The regular sampling of cotton with a sweep net is one of the most powerful ways to monitor the density of key pests and natural enemies to facilitate critical decision making.

However, sweep net sampling is not an absolute measure like air temperature with a thermometer. It is subject to individual variation, but the standardization of the sweeping technique can be accomplished so the sweeps results of one pest manager match those of another pest manager.

The sweep net should be 15 inches in diameter. A two-handed sweeping motion provides a more consistent and precisely delivered sweep. A proper grip is similar to a baseball bat grip with one hand on the metal ferrule and the other near the top of the handle.

One sweep is one pass through the entire width of the canopy in the upper 12 inches of the plants in one row.

Any number of sweeps can be taken per subsample, but generally should not exceed 25 or else excessive damage to the insects within can occur. Guidelines are based on 100-sweep totals and thus require information from four 25-sweep subsamples taken from different, randomly-chosen locations within an average-size field.

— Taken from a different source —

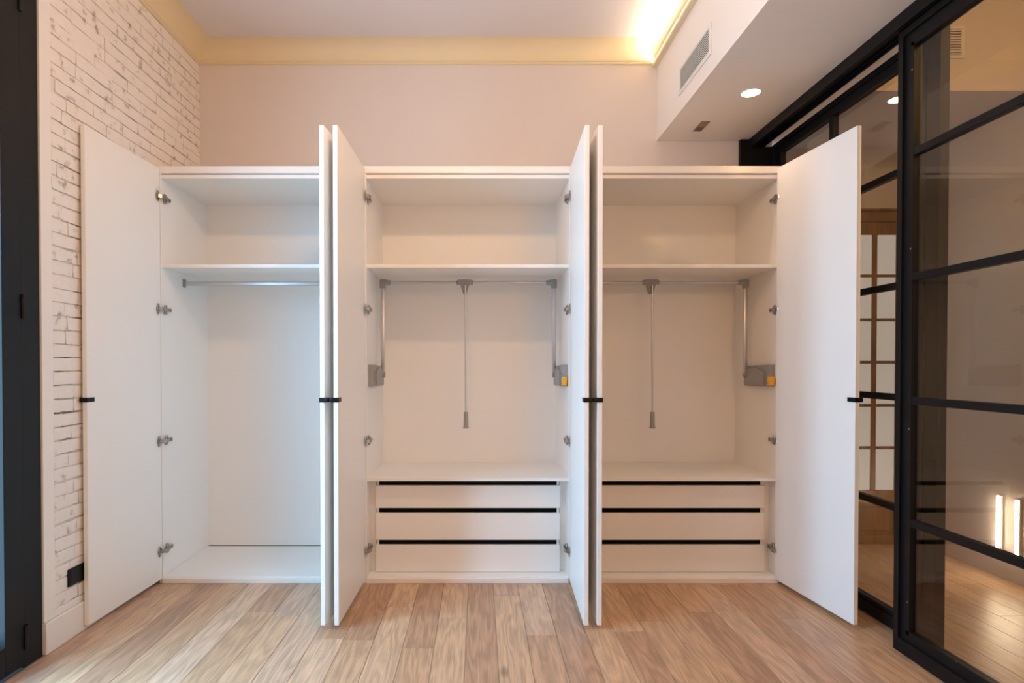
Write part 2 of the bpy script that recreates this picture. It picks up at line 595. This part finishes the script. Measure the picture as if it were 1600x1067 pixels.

When sweeping, walk in the furrow along the row. Sweep every few steps so each sweep is through undisturbed canopy.

The goals of a standardized sweep are:

  • The angle of attack should place the net hoop perpendicular to the ground or slightly open towards the sky when it strikes the central axis or main stem of the cotton plants. A closed angle will throw more insects and plant material to the ground.
  • The depth of the sweep should capture a volume from the top of the canopy that leaves about three inches of airspace above the canopy (about a fist’s width).
  • The force of the sweep should be such that 25 sweeps recover some amount of plant material in the sweep bag. A collection of broken terminals and branches indicates too much force; no leaf material indicates too little force. A fist’s worth of plant material should be about right most of the time.

Each variety and growth stage will require some adjustment to the tempo and force of the sweep to accommodate the goals outlined above. Younger plants cannot be struck quite as hard as older ones; older ones can be struck rather vigorously. Sweeping should begin when plants are about 18 inches high.

Once the sweeps are collected, a quick ‘snapping’ motion several times will force all of the net’s contents to the tip of the net where it can be pinched off to prevent insects from escaping. Invert the net and push the pinched-off tip of the net through the opening of the net. Slowly released the grip to allow insects to crawl or fly out.

Note, the presence of pest insects (commonly Lygus bugs, cotton fleahoppers, stink bugs, and various caterpillars), plus many natural enemies (especially Geocoris, Orius, Collops beetles, Coccinellids, and large Hemipteran predators).

Plant material can be slowly lifted out, inspected, and discarded. Once all the plant material is sorted, thoroughly inspect the net seam, using a hand lens if necessary, to note any small Lygus nymphs that may have been trapped at the bottom of the net.